La pace con l’Inghilterra costituì il sorgere della drammatica questione “nord-irlandese”; alla base di tutto, oltre alla rinuncia irlandese al controllo delle contee nord-orientali dell’isola, vi fu un’oscena persecuzione ai danni della componente cattolica e filo repubblicana dell’Ulster, che portò alle ben note vicende legate all’I.R.A.. Al di là dell’apparente pacificazione odierna, qual è la situazione al giorno d’oggi?

“La divisione permane, e le tensioni tra le due comunità dell’Ulster permangono. Costantemente vengono riscontrati episodi di aggressioni settarie contro la popolazione cattolica. Il fuoco brucia ancora sotto la brace. Al governo locale sembra ancora reggere la “strana alleanza” tra gli opposti estremismi, lo Sinn Fein di Gerry Adams e Martin Mc Guinness, e gli Unionisti più duri del partito fondato da Ian Paisley, ma questa coabitazione frutto della necessità di dare alle proprie contee delle migliori opportunità economiche si presenta molto fragile.

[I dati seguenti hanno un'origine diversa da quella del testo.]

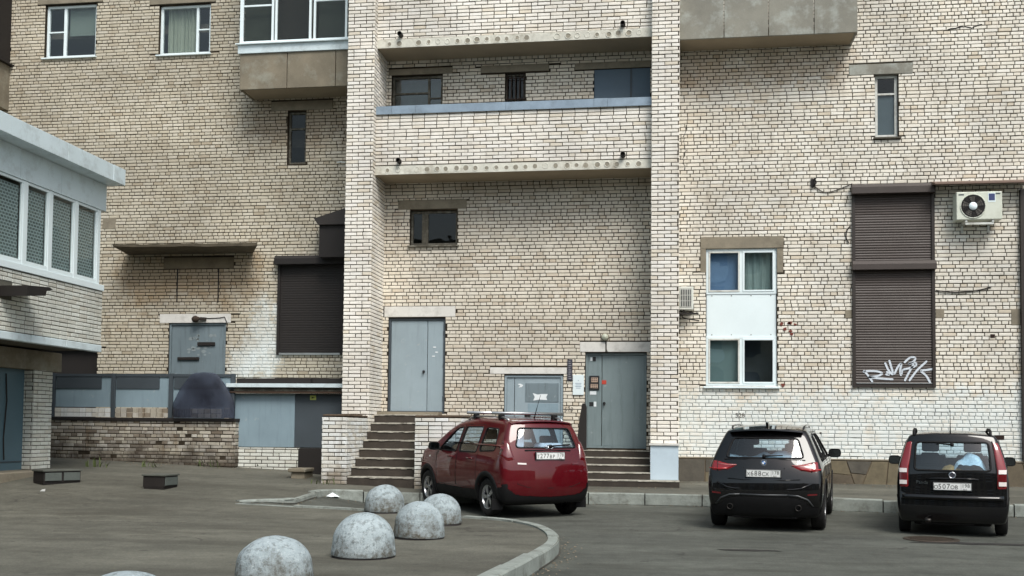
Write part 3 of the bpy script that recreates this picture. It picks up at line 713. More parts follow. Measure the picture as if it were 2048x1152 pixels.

Nella Repubblica, invece, per quanto sembri un paradosso, a cento anni dalla lotta per l’indipendenza l’Irlanda attuale sembra tornata ad essere un paese colonizzato. Colonizzato da tutte le mode politiche e culturali che vengono dall’esterno, e non solo dall’Inghilterra. A fronte di tutto questo sembra essere urgente una nuova rinascita identitaria e culturale, analoga a quella che nel ’16 portò alla libertà.”